Three private sector members of the Board received funds; Nicholas Kent’s Tricycle Theatre, £30,000 to produce a community safety video, the building frontage where Parvad Ahmed’s Shamrat restaurant was extensively refurbished, in addition, St Mary’s Church, Kilburn, represented on the board by Rev Andrew Cain received £19,000 for computer equipment following SRB 'bids'.

But the funds trickling down the Kilburn High Road to SRB member projects and/or businesses and the amounts acquired were by no means seen as unusual by the London Development Agency. Although Paul Owen of the Kilburn Times [] did not report it at the time the funds were in excess of those above and still, a local government source who did not wish to be named (do they ever?) said "If businesses on the board were barred from accessing funding, it would be a disincentive for them to join."

Disincentive? Like Judas board members knew the value of 30 pieces of silver.

But what about the Kilburn SRB Programme, what was it aimed at, and, more importantly, did it represent value for money?

I believe the answer to at least one (if not all) of the above questions represents an own goal to the London Devlopment Agency. Unfortunately value for money was yet another item that the Baine Re-evaluation could not access. ‘This would involve looking at the unit costs of particular programmes and projects i.e. the cost of individual outputs. However this is very difficult to calculate…” etc.

What guff! And why?

In words of plain speak the author (more on his services in a later posting) did not 'consider it useful' to carry out any specific value for money calculations. Why not? This was one of the main items of interest for those local community groups who did not manage to ‘pig out at the trough’. (Kilburn had an agreed allocation of £6,598,800 and the potential financial gain in the wrong hands was therefore enormous.)

Such was the turmoil surrounding the Kilburn 'project' that an experienced manager from the London Development Agency was appointed as Programme Manager - Alan Dorricott. So this then was the LDA managing its own spend, with its very own Rottweiler, but without delivering bite (or rather value). Something that the George Baine report failed in its entirety to 'access'.

But, to be fair to all concerned, was there a blue flashing light on the horizon?

The report rightly claims that towards the end of 2002 complaints started to emerge from 'a small number' of local residents. One individual approached me after my being voted onto the board. Charlie's complaints, as with others, initially centred around the ‘spend’ that covered many aspects of SRB expenditure. However, an attempt at getting a sympathetic ear from the board members proved impossible, made an ill man even graver, and so he would sit ever-present at meetings, silent, waiting to be 'heard'. And never was.

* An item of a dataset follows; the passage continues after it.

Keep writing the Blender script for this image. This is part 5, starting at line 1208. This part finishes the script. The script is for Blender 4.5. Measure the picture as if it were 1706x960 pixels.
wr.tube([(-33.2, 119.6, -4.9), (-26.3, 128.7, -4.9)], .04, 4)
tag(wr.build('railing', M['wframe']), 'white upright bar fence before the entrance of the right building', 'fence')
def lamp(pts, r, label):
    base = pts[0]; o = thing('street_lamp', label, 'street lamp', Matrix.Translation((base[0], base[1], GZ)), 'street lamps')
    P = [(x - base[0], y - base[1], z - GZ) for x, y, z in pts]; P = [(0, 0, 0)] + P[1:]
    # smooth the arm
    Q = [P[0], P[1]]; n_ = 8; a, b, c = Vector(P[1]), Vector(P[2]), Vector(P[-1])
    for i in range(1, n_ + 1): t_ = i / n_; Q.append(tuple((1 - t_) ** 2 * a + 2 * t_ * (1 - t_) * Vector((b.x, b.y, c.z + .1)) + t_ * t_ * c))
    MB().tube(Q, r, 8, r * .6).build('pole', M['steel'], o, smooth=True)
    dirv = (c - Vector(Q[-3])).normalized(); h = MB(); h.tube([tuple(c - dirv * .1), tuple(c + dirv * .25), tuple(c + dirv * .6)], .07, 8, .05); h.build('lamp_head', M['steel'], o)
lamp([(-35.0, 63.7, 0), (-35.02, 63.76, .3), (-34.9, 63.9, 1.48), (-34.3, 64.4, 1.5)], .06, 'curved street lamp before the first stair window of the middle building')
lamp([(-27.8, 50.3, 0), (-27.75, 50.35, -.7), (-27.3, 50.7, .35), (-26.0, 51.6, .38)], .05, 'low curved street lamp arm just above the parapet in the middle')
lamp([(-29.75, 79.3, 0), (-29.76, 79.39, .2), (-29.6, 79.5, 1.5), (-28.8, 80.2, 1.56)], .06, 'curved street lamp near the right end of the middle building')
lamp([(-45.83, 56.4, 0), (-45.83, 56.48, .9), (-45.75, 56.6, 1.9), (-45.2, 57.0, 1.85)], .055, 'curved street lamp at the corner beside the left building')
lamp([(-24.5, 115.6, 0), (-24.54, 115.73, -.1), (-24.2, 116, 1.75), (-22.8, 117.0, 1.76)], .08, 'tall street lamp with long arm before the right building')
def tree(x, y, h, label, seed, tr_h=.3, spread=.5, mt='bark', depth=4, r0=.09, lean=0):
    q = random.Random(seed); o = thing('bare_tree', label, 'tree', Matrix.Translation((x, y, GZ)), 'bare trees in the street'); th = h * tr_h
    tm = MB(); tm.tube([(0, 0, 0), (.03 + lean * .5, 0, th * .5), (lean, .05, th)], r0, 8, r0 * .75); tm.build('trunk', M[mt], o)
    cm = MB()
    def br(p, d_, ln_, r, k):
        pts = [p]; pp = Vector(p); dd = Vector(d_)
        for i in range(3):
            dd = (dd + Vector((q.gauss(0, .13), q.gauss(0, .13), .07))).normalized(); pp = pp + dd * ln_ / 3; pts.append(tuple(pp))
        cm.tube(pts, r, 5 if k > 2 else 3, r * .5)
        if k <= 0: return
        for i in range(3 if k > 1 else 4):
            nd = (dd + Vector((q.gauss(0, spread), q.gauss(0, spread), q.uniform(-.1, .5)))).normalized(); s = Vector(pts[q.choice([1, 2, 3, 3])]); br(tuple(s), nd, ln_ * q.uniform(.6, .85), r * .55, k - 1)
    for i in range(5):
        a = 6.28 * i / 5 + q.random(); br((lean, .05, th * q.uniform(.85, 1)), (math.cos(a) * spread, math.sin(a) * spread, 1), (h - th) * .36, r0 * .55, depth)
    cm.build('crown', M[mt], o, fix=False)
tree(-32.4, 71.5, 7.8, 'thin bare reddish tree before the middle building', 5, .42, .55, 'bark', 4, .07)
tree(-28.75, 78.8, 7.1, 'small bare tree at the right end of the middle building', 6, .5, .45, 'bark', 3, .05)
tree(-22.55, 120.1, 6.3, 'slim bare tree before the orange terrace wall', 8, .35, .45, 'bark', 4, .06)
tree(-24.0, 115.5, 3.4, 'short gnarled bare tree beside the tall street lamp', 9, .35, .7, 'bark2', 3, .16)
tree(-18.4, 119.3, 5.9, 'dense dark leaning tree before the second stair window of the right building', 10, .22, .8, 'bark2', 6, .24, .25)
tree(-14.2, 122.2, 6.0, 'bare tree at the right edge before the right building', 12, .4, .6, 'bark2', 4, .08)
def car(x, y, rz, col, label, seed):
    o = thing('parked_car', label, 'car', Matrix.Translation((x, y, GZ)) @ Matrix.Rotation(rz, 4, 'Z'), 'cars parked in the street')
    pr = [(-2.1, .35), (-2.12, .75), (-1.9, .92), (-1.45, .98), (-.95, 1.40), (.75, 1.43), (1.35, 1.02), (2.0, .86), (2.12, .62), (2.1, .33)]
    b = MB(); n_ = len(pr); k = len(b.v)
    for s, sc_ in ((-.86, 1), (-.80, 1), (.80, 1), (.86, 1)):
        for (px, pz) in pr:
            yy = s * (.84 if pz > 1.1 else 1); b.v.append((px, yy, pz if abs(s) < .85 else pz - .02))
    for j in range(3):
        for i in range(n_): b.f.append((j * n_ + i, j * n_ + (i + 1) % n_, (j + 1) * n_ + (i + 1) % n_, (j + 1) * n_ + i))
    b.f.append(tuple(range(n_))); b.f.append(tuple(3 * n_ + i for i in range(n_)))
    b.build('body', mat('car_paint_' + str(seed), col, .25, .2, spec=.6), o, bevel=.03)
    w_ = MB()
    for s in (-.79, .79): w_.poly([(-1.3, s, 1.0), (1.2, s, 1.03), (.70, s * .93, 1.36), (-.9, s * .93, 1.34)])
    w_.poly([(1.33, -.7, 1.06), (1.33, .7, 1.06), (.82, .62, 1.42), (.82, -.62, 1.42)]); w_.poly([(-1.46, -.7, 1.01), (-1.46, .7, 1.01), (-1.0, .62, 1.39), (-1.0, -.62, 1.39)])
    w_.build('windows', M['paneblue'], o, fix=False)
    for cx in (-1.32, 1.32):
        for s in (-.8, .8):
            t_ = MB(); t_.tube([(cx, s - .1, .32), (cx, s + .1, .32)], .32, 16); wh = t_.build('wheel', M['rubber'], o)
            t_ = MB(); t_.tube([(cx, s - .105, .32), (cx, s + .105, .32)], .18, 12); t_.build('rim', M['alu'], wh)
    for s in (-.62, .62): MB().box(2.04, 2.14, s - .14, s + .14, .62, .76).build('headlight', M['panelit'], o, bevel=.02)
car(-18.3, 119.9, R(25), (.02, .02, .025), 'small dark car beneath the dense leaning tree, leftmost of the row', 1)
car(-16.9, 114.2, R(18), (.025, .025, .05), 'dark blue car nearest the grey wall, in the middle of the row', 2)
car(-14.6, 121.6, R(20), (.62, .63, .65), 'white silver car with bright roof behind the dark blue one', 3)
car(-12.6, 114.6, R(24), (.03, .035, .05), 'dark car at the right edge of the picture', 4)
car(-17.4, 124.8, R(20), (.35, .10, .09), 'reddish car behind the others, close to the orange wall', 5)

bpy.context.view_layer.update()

Another complainant, Graham Bacon, seemed particularly hot under the collar. But he was also more vociferous than Charlie. And the more he was sidelined the further entrenched in his accusations he became... His voice grew ever louder. Something the board moved to defend itself against. (Bacon was reported to police. Programme manager Alan Dorricott was himself a former senior policeman. However, no charges were ever brought against Bacon and his character remained unblemished by any board-directed accusations. Soon others would join the voice of this marginalized 'crank'.)
But back to the report (which is also back to Bacon actually)…

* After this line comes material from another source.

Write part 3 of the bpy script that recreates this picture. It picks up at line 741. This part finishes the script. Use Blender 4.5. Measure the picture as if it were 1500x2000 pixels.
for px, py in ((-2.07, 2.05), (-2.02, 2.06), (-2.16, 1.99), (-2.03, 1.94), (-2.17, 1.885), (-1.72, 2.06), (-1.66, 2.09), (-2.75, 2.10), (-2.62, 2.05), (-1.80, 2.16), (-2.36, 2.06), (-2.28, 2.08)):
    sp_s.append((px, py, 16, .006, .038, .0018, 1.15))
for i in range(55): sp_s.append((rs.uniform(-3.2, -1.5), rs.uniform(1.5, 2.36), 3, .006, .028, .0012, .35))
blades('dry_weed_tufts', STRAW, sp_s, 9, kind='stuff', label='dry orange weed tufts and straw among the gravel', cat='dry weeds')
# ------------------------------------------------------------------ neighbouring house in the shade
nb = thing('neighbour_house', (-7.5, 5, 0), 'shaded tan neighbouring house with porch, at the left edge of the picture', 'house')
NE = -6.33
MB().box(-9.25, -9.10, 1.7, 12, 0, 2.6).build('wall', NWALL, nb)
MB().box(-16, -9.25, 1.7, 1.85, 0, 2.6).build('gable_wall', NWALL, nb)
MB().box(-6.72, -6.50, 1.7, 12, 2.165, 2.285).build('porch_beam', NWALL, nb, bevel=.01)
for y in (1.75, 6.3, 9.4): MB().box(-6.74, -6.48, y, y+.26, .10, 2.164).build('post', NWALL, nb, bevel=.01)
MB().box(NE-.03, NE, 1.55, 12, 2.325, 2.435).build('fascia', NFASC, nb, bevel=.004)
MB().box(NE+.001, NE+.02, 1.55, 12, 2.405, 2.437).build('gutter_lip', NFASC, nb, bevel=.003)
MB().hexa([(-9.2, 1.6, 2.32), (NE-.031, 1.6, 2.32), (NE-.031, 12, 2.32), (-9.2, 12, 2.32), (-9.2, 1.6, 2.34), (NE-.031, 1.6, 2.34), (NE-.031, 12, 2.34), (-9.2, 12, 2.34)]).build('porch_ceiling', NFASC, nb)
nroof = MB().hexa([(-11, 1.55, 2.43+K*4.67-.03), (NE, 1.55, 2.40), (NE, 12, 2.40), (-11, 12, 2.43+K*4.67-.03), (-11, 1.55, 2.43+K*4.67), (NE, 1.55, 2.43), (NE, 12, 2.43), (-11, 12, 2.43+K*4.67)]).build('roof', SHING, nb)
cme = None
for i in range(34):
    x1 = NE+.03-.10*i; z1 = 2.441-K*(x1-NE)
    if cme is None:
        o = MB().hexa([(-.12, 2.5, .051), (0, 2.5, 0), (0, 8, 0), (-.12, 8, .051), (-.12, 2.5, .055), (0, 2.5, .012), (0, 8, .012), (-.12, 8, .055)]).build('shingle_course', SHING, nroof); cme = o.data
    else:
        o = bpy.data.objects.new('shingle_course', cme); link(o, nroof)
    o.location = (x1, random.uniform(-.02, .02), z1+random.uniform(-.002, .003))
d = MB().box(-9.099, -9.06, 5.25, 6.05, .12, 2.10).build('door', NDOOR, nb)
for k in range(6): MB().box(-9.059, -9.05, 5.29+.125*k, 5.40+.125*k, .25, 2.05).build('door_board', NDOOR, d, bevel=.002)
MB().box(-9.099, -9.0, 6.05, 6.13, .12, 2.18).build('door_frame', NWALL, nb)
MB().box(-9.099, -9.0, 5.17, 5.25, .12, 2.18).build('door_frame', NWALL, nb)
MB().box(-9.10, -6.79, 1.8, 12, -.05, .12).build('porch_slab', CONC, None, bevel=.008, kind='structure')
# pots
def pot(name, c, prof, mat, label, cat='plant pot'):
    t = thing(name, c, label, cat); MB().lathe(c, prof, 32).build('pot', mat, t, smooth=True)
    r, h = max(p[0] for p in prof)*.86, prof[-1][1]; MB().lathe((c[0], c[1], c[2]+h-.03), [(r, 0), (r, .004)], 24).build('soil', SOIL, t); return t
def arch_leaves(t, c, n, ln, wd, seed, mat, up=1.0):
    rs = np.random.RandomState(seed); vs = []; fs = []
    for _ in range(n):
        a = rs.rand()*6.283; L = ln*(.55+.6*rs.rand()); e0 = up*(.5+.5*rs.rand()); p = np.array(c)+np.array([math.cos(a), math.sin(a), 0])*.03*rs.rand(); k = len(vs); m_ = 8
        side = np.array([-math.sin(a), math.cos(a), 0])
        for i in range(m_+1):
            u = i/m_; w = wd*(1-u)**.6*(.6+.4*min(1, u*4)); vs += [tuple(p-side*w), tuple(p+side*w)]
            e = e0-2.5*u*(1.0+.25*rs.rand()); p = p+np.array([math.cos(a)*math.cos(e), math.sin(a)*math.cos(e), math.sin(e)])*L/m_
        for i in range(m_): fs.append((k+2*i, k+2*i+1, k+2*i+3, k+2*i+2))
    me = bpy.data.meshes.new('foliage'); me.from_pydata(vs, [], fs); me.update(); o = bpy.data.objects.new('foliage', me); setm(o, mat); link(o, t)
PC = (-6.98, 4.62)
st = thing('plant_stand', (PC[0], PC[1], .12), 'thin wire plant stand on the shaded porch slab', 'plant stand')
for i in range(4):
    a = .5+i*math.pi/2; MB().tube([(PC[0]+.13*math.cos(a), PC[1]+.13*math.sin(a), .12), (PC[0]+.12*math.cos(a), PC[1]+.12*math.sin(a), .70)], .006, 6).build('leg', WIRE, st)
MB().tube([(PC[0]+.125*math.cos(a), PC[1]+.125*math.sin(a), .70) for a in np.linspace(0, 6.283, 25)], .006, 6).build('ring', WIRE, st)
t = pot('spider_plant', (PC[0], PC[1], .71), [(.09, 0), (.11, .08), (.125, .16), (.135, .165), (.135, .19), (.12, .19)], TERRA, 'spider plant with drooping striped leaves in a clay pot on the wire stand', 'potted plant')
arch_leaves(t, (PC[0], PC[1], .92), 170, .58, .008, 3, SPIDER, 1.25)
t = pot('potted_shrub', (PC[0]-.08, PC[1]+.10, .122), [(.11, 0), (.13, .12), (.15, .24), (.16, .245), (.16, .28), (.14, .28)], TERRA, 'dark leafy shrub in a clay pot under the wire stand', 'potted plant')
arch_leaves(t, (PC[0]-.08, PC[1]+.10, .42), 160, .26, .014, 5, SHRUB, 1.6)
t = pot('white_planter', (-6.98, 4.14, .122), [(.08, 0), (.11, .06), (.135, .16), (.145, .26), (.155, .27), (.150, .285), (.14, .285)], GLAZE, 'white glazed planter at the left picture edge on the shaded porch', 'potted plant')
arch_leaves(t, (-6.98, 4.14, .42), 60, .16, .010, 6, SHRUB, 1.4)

Baine claims that ‘actual civil and criminal legal proceedings and complaints to the district Auditor’ were brought, which is partially true. The claims were brought by Bacon against board members or, specifically, Dorricott. But it remained a civil matter only.

Why should the report suggest criminal proceedings when it is clear there were none?

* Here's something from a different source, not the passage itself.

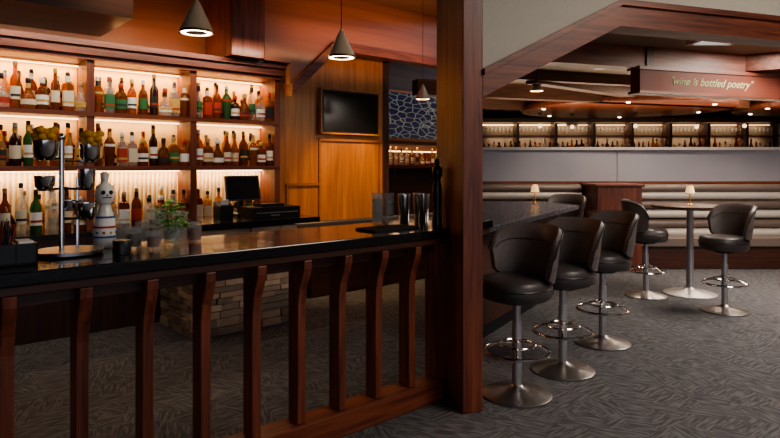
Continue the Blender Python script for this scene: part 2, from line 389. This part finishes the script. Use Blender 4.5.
# ---------------------------------------------------------------- stools
def stool(name,x,y,face):
    m=MB(); R=.235
    m.lathe((0,0,0),[(R,0),(R,.012),(R*.93,.02),(.10,.045),(.05,.06),(.034,.075)],steel,32)
    m.lathe((0,0,0),[(.032,.06),(.032,.5),(.026,.5),(.026,.66)],steelL,18)
    rr=.215
    m.tube([(rr*math.cos(t),rr*math.sin(t),.30) for t in [2*math.pi*i/32 for i in range(32)]],.011,chrome,8,True)
    m.tube([(.12*math.cos(t),.12*math.sin(t),.345) for t in [2*math.pi*i/24 for i in range(24)]],.008,chrome,6,True)
    for i in range(4):
        t=math.pi/4+i*math.pi/2; c,s=math.cos(t),math.sin(t)
        m.tube([(c*.03,s*.03,.37),(c*.09,s*.09,.355),(c*.15,s*.15,.335),(c*rr,s*rr,.30)],.007,chrome,6)
    m.lathe((0,0,0),[(.036,.36),(.036,.39)],chrome,16)
    m.lathe((0,0,0),[(.11,.63),(.12,.65),(.12,.66)],blackm,20)
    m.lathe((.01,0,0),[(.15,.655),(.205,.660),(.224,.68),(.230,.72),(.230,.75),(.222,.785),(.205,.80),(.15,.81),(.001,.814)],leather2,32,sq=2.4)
    m.lathe((.01,0,0),[(.231,.735),(.234,.74),(.231,.745)],piping,32,sq=2.4,cap=False)
    n=28; amax=RAD(84); secs=[]
    for i in range(n+1):
        th=-amax+2*amax*i/n; q=abs(th)/amax
        zt=1.15-.02*q*q-.09*max(0,(q-.5)/.5)**1.8
        zb=.80-.03*(1-q)
        if q>.82: zt-= .06*((q-.82)/.18)**2; zb+=.03*((q-.82)/.18)**2
        ri=.215
        hgt=zt-zb; fl=.045*(1-q*.2)
        thk=.042
        pts=[(ri,zb),(ri+fl*.25,zb+hgt*.33),(ri+fl*.6,zb+hgt*.7),(ri+fl,zt-.018),(ri+fl+thk*.45,zt),(ri+fl+thk,zt-.02),
             (ri+fl*.6+thk,zb+hgt*.7),(ri+fl*.25+thk,zb+hgt*.3),(ri+thk*.8,zb-.01),(ri+thk*.3,zb-.015)]
        secs.append([(-math.cos(th)*r*.93,math.sin(th)*r*1.06,zz) for r,zz in pts])
    np_=10; vs=[p for s_ in secs for p in s_]; fs=[]
    for i in range(n):
        for j in range(np_):
            fs.append((i*np_+j,i*np_+(j+1)%np_,(i+1)*np_+(j+1)%np_,(i+1)*np_+j))
    fs.append(tuple(reversed(range(np_)))); fs.append(tuple(range(n*np_,(n+1)*np_)))
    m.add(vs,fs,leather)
    m.tube([(s_[5][0]*1.004,s_[5][1]*1.004,s_[5][2]) for s_ in secs],.005,piping,6)
    m.tube([(s_[2][0]*.997,s_[2][1]*.997,s_[2][2]) for s_ in secs[1:-1]],.003,piping,5)
    m.tube([(s_[7][0]*1.002,s_[7][1]*1.002,s_[7][2]) for s_ in secs[1:-1]],.003,piping,5)
    m.obj(name,Matrix.Translation((x,y,0))@Matrix.Rotation(RAD(face),4,'Z'))
stool('bar_stool',.86,4.07,214); stool('bar_stool',1.31,4.55,208); stool('bar_stool',1.86,5.25,200)
stool('bar_stool',2.42,8.4,225)
stool('bar_stool',3.05,7.15,-12); stool('bar_stool',3.57,6.4,190)
m=MB()
m.prism([(.60,4.45),(2.3,7.3),(2.0,8.05),(.85,8.05),(.62,6.0)],1.02,1.07,barblue)
m.prism([(.62,5.0),(2.02,7.25),(1.85,7.9),(.95,7.9),(.72,6.0)],.12,1.02,dwZ)
m.prism([(.66,5.1),(1.98,7.25),(1.8,7.85),(1.0,7.85),(.76,6.0)],0,.12,blackm)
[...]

Author Sean Baine (sometimes he uses the first name George) displays his great aptitude for bias when he adds more whitewash to the blemish,‘evaluation has not examined the issues raised by the complainants nor come to any conclusions about their validity.’ Which is about where Kilburn-based Baine should have left it. However, instead he goes on to dig himself into the Kilburn High like a well-practised navvy. ‘However they created an atmosphere that was damaging to NCK and, particularly, to plans to have greater involvement by the local community,' he adds. 'Individual members of the Board felt threatened and under attack while individual staff members felt harassed. The effect of the actions of the individual residents, and the manner in which they acted, could only be detrimental to the working of NCK and any future promotion of Kilburn as a distinct entity.’

Now if that isn’t coming to any conclusions then what is?

The report continues… “Community involvement in the programme was always problematic. This was compounded by the actions of a few individuals in the area who brought complaints against board members and programme staff which affected both morale and commitment to the programme.” However, the biggest giggle in this roll-out-the-same-old-barrel-of-laughs comes under the label ‘COMMUNITY PARTICIPATION’.

“Community involvement and capacity building is a pre-requisite of the sustainable regeneration of the area. We will involve the community under each programme theme, ensure that every project adds capacity to the local community and that the community itself plays a lead role in project appraisal and delivery.” Sean Baine ends his report with a worthy and fitting statement… ‘the sum did not equal more than the parts’. (Not really a reference to what he was paid to deliver, but what he managed to deliver perhaps.)

Well done George from all @TheBigRetort.

[Footnote....The SRB Board later voted that a Register of Members’ Interests was needed. And that it should remain closed to the public (and press). Further reading of this sordid tale continues below...]

Mayor of London PQT, 14 October 2003, Report of Proceedings - Economy, Environment and Regeneration.

I wondered what the Mayor and London Assembly members would think of an SRB that did not set up a register of members' interests until its sixth year of operation and then kept it secret; that did not hold annual general meetings open to the public, contrary to its own rules; that dismissed a duly elected member of the public without having the powers to do so and then took the powers retrospectively?

Toby Harris
Do you want to give us a hint as to which SRB partnership it might be?

Personally, I am from the Kilburn and Bromley [actually 'Brondesbury'] Residents Association Group and I think you can work it out.

Ken Livingstone
You need to tell us because there are literally hundreds of SRBs.

The Kilburn SRB does not hold annual general meetings, it has dismissed a community representative without having the power to do so, it refuses to divulge accounts of activities that it has funded and it has given the majority of its grants to individuals and organisations connected with board members.

Ken Livingstone
I will ask the London Development Agency to look into it and report back to me.